We have a pull date for our product of 3 months, like I said, after that it isn't going to kill anyone, but it won't taste good. Certain beers do better at surviving oxidized flavors like I said, our Dunkel (German dark lager) is more shelf stable than our IPA.
Hope that this mostly answers your question, basically look for beer dated under a month when possible, buy local beer, and know that beer is a product best drank fresh.
I'm heading out to DC.. hopefully going to hit up some good beer places: churchkey, grandville moore's...

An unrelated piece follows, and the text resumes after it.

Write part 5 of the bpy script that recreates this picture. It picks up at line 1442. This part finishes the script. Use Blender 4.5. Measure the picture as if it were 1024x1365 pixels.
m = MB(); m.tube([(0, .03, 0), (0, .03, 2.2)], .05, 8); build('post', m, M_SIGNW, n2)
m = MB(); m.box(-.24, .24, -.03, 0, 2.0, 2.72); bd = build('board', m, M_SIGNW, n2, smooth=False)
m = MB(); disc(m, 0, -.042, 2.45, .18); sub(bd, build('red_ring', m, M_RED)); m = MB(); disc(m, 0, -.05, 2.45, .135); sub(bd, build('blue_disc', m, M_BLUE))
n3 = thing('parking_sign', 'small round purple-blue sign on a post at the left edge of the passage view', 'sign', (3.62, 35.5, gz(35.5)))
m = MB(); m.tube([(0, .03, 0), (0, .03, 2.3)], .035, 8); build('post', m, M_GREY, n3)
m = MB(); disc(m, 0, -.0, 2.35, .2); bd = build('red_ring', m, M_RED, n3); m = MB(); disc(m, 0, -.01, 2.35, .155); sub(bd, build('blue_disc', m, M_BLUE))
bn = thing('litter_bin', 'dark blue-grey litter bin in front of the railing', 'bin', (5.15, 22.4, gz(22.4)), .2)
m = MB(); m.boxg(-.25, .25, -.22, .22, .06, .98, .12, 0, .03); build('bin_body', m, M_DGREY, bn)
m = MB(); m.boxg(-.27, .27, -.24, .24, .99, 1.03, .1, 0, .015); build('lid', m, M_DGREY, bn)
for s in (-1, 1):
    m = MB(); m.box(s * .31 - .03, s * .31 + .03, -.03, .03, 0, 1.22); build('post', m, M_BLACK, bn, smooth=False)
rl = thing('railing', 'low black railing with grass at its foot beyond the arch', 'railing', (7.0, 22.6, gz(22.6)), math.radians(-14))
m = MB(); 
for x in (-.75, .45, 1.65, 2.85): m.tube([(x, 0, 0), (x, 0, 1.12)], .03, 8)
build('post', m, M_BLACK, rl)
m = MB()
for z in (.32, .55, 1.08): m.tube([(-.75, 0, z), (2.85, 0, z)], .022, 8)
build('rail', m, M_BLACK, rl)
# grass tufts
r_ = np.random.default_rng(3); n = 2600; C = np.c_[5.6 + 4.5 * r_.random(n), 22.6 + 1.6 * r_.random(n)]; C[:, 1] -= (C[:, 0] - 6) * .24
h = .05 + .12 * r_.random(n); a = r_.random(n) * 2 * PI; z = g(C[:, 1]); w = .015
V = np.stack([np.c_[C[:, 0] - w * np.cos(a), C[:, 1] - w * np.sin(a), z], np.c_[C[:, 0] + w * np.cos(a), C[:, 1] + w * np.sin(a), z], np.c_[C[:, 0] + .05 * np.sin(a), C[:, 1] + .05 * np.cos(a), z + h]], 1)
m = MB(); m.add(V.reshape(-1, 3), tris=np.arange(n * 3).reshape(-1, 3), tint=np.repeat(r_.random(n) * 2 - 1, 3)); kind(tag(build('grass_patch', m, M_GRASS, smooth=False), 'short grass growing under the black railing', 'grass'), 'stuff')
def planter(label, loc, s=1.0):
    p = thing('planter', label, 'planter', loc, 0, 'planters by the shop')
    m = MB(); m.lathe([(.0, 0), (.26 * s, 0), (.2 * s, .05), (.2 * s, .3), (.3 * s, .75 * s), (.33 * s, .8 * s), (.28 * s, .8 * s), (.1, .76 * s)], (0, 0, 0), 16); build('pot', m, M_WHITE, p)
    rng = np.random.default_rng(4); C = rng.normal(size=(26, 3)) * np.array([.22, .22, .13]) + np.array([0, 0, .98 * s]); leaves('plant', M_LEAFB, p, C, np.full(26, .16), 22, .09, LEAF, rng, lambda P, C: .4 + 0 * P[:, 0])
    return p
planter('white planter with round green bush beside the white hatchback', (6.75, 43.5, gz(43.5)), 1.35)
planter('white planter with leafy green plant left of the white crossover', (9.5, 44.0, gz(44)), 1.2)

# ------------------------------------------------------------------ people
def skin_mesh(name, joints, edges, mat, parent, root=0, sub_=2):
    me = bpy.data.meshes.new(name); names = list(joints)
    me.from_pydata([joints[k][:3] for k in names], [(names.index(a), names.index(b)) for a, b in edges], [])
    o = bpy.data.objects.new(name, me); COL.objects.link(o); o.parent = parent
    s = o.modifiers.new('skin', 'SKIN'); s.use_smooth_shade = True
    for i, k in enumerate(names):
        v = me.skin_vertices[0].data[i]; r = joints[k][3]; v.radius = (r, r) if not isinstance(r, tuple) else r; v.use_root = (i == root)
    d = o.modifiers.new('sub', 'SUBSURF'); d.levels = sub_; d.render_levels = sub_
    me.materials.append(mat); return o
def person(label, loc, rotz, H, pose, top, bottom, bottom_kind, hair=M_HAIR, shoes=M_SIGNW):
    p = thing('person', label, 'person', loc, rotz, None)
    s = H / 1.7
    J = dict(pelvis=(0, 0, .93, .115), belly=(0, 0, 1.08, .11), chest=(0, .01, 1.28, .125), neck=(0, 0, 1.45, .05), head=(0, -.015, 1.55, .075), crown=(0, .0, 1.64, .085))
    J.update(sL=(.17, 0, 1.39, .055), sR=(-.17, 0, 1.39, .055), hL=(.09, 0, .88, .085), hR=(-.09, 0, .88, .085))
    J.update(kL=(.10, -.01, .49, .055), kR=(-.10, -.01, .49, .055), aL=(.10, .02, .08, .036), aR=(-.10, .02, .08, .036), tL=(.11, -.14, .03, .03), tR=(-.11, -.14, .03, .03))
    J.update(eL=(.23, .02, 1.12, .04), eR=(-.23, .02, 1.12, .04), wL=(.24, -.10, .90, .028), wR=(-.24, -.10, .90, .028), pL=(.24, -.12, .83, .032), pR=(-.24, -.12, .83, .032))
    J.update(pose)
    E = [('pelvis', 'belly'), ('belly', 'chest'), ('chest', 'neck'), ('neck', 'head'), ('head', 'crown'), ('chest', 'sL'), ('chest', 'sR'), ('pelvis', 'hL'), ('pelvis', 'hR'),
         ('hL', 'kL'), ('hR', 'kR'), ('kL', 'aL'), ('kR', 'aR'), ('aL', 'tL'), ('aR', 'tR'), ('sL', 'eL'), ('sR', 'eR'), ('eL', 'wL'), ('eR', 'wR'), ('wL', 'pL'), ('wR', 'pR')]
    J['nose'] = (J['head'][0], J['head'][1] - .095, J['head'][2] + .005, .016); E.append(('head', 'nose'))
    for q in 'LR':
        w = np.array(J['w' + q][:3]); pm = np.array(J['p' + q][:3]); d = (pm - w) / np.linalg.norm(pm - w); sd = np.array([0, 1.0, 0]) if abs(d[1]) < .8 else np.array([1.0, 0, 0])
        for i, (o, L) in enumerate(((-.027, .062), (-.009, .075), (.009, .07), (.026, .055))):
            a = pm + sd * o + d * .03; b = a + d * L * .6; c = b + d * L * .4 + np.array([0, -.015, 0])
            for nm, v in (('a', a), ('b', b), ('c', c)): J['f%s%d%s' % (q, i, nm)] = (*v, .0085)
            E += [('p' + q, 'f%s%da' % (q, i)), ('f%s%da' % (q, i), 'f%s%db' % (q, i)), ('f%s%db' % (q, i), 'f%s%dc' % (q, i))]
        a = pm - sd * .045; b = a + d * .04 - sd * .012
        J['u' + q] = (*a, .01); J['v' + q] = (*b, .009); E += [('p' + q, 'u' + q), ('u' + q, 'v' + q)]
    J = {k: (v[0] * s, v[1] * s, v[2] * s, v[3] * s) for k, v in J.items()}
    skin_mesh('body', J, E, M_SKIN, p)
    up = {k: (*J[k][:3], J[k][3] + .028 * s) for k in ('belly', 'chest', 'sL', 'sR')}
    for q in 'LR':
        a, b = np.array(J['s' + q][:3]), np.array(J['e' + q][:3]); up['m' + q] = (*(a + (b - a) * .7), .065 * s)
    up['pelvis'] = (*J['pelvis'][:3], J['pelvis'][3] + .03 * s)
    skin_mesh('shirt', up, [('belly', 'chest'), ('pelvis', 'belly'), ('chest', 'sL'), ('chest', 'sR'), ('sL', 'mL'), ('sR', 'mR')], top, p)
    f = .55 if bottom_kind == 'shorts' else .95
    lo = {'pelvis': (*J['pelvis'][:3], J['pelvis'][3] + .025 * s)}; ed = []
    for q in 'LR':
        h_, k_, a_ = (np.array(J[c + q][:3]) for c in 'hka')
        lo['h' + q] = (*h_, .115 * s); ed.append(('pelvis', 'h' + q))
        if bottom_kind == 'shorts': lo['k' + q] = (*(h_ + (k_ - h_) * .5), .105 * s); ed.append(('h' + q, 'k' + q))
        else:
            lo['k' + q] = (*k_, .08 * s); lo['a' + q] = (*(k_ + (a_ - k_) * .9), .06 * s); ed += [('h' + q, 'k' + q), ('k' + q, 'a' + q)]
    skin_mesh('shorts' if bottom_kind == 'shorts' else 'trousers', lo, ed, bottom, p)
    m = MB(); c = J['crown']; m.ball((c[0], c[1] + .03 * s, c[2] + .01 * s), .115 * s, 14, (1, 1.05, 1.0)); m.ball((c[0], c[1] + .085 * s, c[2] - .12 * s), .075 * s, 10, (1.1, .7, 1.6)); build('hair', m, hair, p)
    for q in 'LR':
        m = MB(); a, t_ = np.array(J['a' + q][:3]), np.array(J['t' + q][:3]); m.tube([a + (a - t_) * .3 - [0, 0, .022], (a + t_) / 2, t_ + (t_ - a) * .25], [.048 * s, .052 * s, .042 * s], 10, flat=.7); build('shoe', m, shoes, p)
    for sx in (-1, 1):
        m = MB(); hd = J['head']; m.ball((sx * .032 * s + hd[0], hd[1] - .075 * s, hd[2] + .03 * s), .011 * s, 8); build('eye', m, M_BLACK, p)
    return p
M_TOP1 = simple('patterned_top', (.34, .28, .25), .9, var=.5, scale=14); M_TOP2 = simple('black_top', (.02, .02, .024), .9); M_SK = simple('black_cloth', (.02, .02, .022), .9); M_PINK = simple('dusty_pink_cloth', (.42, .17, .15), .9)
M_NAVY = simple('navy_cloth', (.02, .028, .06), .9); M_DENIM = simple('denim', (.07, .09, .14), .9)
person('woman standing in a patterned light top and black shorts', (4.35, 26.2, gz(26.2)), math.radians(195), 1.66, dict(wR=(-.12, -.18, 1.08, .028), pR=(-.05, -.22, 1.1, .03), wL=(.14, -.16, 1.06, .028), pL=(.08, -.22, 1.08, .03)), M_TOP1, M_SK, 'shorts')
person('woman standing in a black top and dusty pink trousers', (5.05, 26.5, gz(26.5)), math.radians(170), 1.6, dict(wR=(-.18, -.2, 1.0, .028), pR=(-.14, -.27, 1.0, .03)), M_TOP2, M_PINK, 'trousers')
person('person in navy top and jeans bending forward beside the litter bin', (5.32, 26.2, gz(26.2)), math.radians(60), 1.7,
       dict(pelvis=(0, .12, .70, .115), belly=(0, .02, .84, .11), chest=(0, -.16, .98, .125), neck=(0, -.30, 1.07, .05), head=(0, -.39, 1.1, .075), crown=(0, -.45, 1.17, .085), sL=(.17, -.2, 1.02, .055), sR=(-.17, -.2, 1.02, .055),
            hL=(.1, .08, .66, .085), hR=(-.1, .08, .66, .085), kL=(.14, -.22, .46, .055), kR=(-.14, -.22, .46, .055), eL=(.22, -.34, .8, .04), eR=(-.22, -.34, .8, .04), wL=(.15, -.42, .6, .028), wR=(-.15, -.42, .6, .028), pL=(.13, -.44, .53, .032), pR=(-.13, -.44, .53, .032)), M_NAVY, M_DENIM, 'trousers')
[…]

Agreed. Bad breweries - hop ons to the craft/micro beer boom - are popping up everywhere. My wife and I (avid homebrewers) have wanted to open up a brewpub or small brewery for the last three or four years, but at the rate breweries have been opening in every large and small town, I'm afraid the market will be far too saturated by the time we get the loans/funding figured out.
I JUST HAD AN EPIPHANY...
I was thinking about how long it has been since i last had Guinness and Sweetmilk.
Them my brain moved on to Milk Stouts, Oyster stouts and Rocky Mountain Stouts.
Then it hit me.....
Similac Stout. My next 5 gallon batch. Gonna be hella expensive unless I can find someone with left over wic vouchers.
Drinking Moosehead tonight, insult me.
Drink some real beer, pussy.
i've been drinking 2 or 3 beers (bottles) a day for the past few weeks
biggest side effect is the fattening. holy jesus it's easy to get a gut from drinking beer.